It’s an interesting time for me to write about motherhood. In the last eighteen months both my daughters have become first time mums.
Watching them as parents has refreshed my perspective on motherhood. It’s not the techniques and strategies they use that are important rather their desire to connect to their children and fully embrace being a mum that’s paramount. All their subsequent parenting success springs from their willingness to fully give themselves over to motherhood.
My close encounters with my daughters as mothers has reminded me how emotion-charged being a mum can be. Besotted-ness, fatigue, joy, fulfilment and doubt are just some of the feelings that I have witnessed in my daughters in their early years of parenting. No doubt any mothers reading this can add plenty more.
Over the last few months I’ve conducted a series of parenting seminars on the topic of raising independent children. The main message of raising children to be self-sufficient rather than to overprotect and spoil them has been in some ways at odds with what is seen as good mothering. That’s because the notion of protectiveness aligns more with mothering than fathering.

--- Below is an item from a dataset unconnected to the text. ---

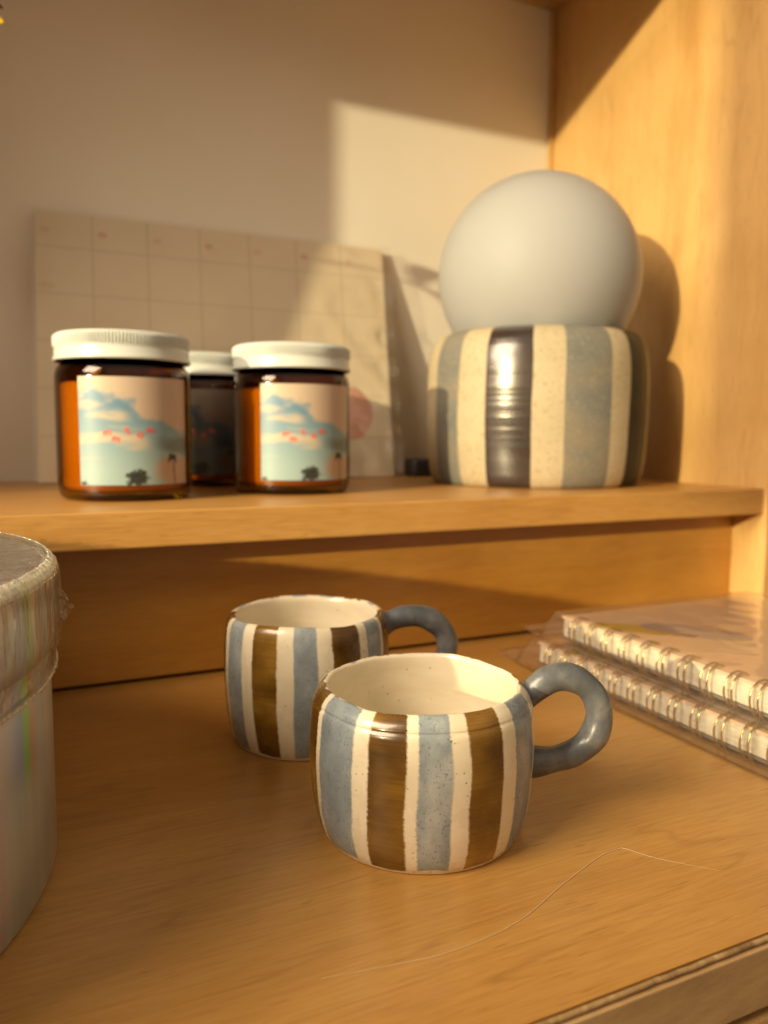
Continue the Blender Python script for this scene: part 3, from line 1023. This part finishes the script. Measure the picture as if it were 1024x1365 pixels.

However you can be a protective mum and still raise self-sufficient, independent kids – you just need to know when kids need protecting and when they need to work things out for themselves. Mothers attuned to their kids and who are confident in their own abilities and instincts generally get the balance right. In a way, they know when to be a mum and when to be a parent.
Mothering is emotional and instinctive
Being a mother is not always rational, as parenting is often made out to be. The emotion attached to motherhood drives you to fight hard to protect your children, work assiduously to right any wrongs on their behalf, and exhaust yourself looking after their physical and psychological well-being.
As I’ve been reminded watching my daughters raise their own children, mothering is relational rather than rational. You may grow out parenting by making yourself redundant, but mothering is something you never grow out of. You are a mum for life.
Kids want their mothers, not their parents
Kids of all ages say, “That’s my mum!” They don’t say, “That’s my parent!” (They may say that when they are annoyed or embarrassed by you, but that’s another story.)
Boys and girls of all ages generally love their mothers unconditionally, whereas they merely put up with their parents, particularly during adolescence. They can live without their parents, or so they think, but deep down they know they can’t live without the one person who has a blind spot for them, overlooking all their faults. That person, of course, is their mother.
When kids of all ages get into emotional difficulty or their lives become too hard, they generally go looking for their mums. They only look for their ‘parent’ when they want some money, or want someone to get them out of a jam!
As Mother’s Day approaches it’s worth remembering that it’s mothers and fathers, real women and men, who raise kids. Parenting is a managerial, twentieth century construct. That’s why we have Mother’s Day (and Father’s Day) rather than Parent’s Day.